◆ DATASET CONTENT:
[start]

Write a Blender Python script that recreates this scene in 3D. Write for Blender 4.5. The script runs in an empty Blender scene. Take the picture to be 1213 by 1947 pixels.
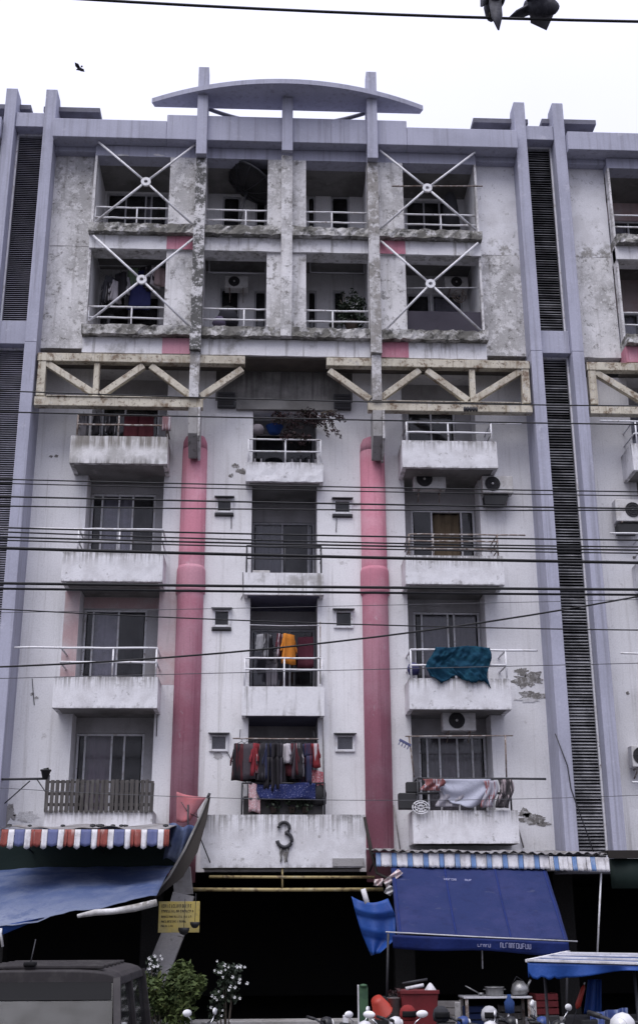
import bpy, bmesh, math, random
from mathutils import Vector, Matrix, noise as mn
rad = math.radians
S = bpy.context.scene
COL = S.collection
random.seed(7)

# ------------------------------------------------------------------ camera
EYE, DIST, FPX = 2.2, 25.0, 2250.0
YAW, PITCH, ROLL = rad(2.73), rad(19.2), rad(-.247)
_f = Vector((math.sin(YAW)*math.cos(PITCH), math.cos(YAW)*math.cos(PITCH), math.sin(PITCH)))
_r = Vector((math.cos(YAW), -math.sin(YAW), 0)); _u = _r.cross(_f)
CR = math.cos(ROLL)*_r + math.sin(ROLL)*_u
CU = -math.sin(ROLL)*_r + math.cos(ROLL)*_u
CPOS = Vector((0, -DIST, EYE))
cd = bpy.data.cameras.new('camera'); cam = bpy.data.objects.new('camera', cd); COL.objects.link(cam)
cd.sensor_fit = 'VERTICAL'; cd.sensor_height = 24; cd.lens = FPX*24/1947; cd.clip_end = 2000; cd.clip_start = .1
cam.matrix_world = Matrix(((CR.x, CU.x, -_f.x, CPOS.x), (CR.y, CU.y, -_f.y, CPOS.y), (CR.z, CU.z, -_f.z, CPOS.z), (0, 0, 0, 1)))
S.camera = cam

# ------------------------------------------------------------------ light: bright overcast
SUN_EL, SUN_AZ = 62, 205          # azimuth clockwise from +Y: from behind the camera
w = bpy.data.worlds.new("World"); S.world = w; w.use_nodes = True
nt = w.node_tree; nt.nodes.clear()
sky = nt.nodes.new('ShaderNodeTexSky'); sky.sky_type = 'NISHITA'; sky.sun_disc = False
sky.sun_elevation = rad(SUN_EL); sky.sun_rotation = rad(SUN_AZ); sky.air_density = 1.0; sky.dust_density = 3.0
cl = nt.nodes.new('ShaderNodeRGB'); cl.outputs[0].default_value = (5.3, 5.35, 6.6, 1)
mx = nt.nodes.new('ShaderNodeMix'); mx.data_type = 'RGBA'; mx.inputs[0].default_value = .94
nt.links.new(sky.outputs[0], mx.inputs[6]); nt.links.new(cl.outputs[0], mx.inputs[7])
bg = nt.nodes.new('ShaderNodeBackground'); bg.inputs[1].default_value = .12
wo = nt.nodes.new('ShaderNodeOutputWorld')
tc = nt.nodes.new('ShaderNodeTexCoord'); sx = nt.nodes.new('ShaderNodeSeparateXYZ'); nt.links.new(tc.outputs['Generated'], sx.inputs[0])
mr = nt.nodes.new('ShaderNodeMapRange'); mr.inputs[1].default_value = 0; mr.inputs[2].default_value = 1; mr.inputs[3].default_value = .46; mr.inputs[4].default_value = 1.36
nt.links.new(sx.outputs[2], mr.inputs[0])
cn = nt.nodes.new('ShaderNodeTexNoise'); cn.inputs['Scale'].default_value = 2.2; cn.inputs['Detail'].default_value = 5; nt.links.new(tc.outputs['Generated'], cn.inputs['Vector'])
cr = nt.nodes.new('ShaderNodeMapRange'); cr.inputs[1].default_value = .3; cr.inputs[2].default_value = .7; cr.inputs[3].default_value = .95; cr.inputs[4].default_value = 1.05; nt.links.new(cn.outputs[0], cr.inputs[0])
mm = nt.nodes.new('ShaderNodeMath'); mm.operation = 'MULTIPLY'; nt.links.new(mr.outputs[0], mm.inputs[0]); nt.links.new(cr.outputs[0], mm.inputs[1])
vm = nt.nodes.new('ShaderNodeVectorMath'); vm.operation = 'SCALE'; nt.links.new(mx.outputs[2], vm.inputs[0]); nt.links.new(mm.outputs[0], vm.inputs['Scale'])
nt.links.new(vm.outputs[0], bg.inputs[0]); nt.links.new(bg.outputs[0], wo.inputs[0])
sl = bpy.data.lights.new('sun', 'SUN'); sl.energy = 1.5; sl.angle = rad(50); sl.color = (1, .98, .97)
so = bpy.data.objects.new('sun', sl); COL.objects.link(so)
sd = Vector((math.sin(rad(SUN_AZ))*math.cos(rad(SUN_EL)), math.cos(rad(SUN_AZ))*math.cos(rad(SUN_EL)), math.sin(rad(SUN_EL))))
so.rotation_euler = sd.to_track_quat('Z', 'Y').to_euler(); so.location = (0, -40, 60)
S.view_settings.view_transform = 'Standard'; S.view_settings.look = 'None'
S.view_settings.exposure = .68; S.view_settings.gamma = 1; S.view_settings.use_curve_mapping = False
S.render.engine = 'CYCLES'
S.cycles.max_bounces = 8; S.cycles.diffuse_bounces = 4; S.cycles.transparent_max_bounces = 10
S.cycles.caustics_reflective = False; S.cycles.caustics_refractive = False

# ------------------------------------------------------------------ measuring helpers: photo pixel + depth -> metres
def W(px, py, Y=0.0):
    d = (px-606.5)/FPX*CR - (py-973.5)/FPX*CU + _f
    return CPOS + d*((Y-CPOS.y)/d.y)

# ------------------------------------------------------------------ materials
MATS = {}
def mk(name, col, rough=.85, layers=(), grain=.07, gscale=30, bump=.25, bscale=60, metal=0, spec=.35, trans=0, coords='pos'):
    m = bpy.data.materials.new(name); m.use_nodes = True; t = m.node_tree; t.nodes.clear()
    N, L = t.nodes.new, t.links.new
    out = N('ShaderNodeOutputMaterial'); b = N('ShaderNodeBsdfPrincipled'); L(b.outputs[0], out.inputs[0])
    b.inputs['Roughness'].default_value = rough; b.inputs['Metallic'].default_value = metal
    b.inputs['Specular IOR Level'].default_value = spec
    if trans: b.inputs['Transmission Weight'].default_value = trans
    if coords == 'pos':
        geo = N('ShaderNodeNewGeometry'); P = geo.outputs['Position']
    else:
        tc0 = N('ShaderNodeTexCoord'); P = tc0.outputs['Object']
    def noise(scale, detail=5, rgh=.6, sv=None):
        n = N('ShaderNodeTexNoise'); n.inputs['Scale'].default_value = scale; n.inputs['Detail'].default_value = detail
        n.inputs['Roughness'].default_value = rgh
        if sv:
            mp = N('ShaderNodeMapping'); mp.inputs['Scale'].default_value = sv; L(P, mp.inputs[0]); L(mp.outputs[0], n.inputs['Vector'])
        else: L(P, n.inputs['Vector'])
        return n.outputs[0]
    def mrange(x, a, c, lo=0., hi=1.):
        r = N('ShaderNodeMapRange'); r.interpolation_type = 'SMOOTHSTEP'
        for i, v in enumerate((a, c, lo, hi)): r.inputs[i+1].default_value = v
        L(x, r.inputs[0]); return r.outputs[0]
    def mul(a, c):
        q = N('ShaderNodeMath'); q.operation = 'MULTIPLY'; L(a, q.inputs[0])
        if isinstance(c, (int, float)): q.inputs[1].default_value = c
        else: L(c, q.inputs[1])
        return q.outputs[0]
    cur = None
    def mix(fac, c2):
        nonlocal cur
        q = N('ShaderNodeMix'); q.data_type = 'RGBA'; L(fac, q.inputs[0])
        if cur is None: q.inputs[6].default_value = (*col, 1)
        else: L(cur, q.inputs[6])
        q.inputs[7].default_value = (*c2, 1); cur = q.outputs[2]
    for ly in layers:
        f = mrange(noise(ly.get('scale', 1), ly.get('detail', 6), ly.get('rgh', .62), ly.get('sv')), *ly.get('lh', (.45, .65)))
        if 'gen' in ly:
            tc = N('ShaderNodeTexCoord'); sp = N('ShaderNodeSeparateXYZ'); L(tc.outputs['Generated'], sp.inputs[0])
            f = mul(f, mrange(sp.outputs[ly.get('axis', 2)], *ly['gen']))
        if 'zr' in ly:
            sp = N('ShaderNodeSeparateXYZ'); L(P, sp.inputs[0]); f = mul(f, mrange(sp.outputs[2], *ly['zr']))
        mix(mul(f, ly.get('amt', 1.)), ly['col'])
    if grain:
        g = noise(gscale, 3, .7); v = mrange(g, .25, .75, 1-grain, 1+grain)
        q = N('ShaderNodeMix'); q.data_type = 'RGBA'; q.blend_type = 'MULTIPLY'; q.inputs[0].default_value = 1
        if cur is None: q.inputs[6].default_value = (*col, 1)
        else: L(cur, q.inputs[6])
        L(v, q.inputs[7]); cur = q.outputs[2]
    if cur is None: b.inputs['Base Color'].default_value = (*col, 1)
    else: L(cur, b.inputs['Base Color'])
    if bump:
        bp = N('ShaderNodeBump'); bp.inputs['Strength'].default_value = bump; bp.inputs['Distance'].default_value = .02
        L(noise(bscale, 4, .65), bp.inputs['Height']); L(bp.outputs[0], b.inputs['Normal'])
    MATS[name] = m
    return m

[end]

◆ PROBLEM: From the top of the listing above, repeat each line exactly until you reach the line containing "random.seed(7)", and repeat that one too. Leave the pictures out.

◆ OUTPUT FOR THIS EXERCISE:
Write a Blender Python script that recreates this scene in 3D. Write for Blender 4.5. The script runs in an empty Blender scene. Take the picture to be 1213 by 1947 pixels.
import bpy, bmesh, math, random
from mathutils import Vector, Matrix, noise as mn
rad = math.radians
S = bpy.context.scene
COL = S.collection
random.seed(7)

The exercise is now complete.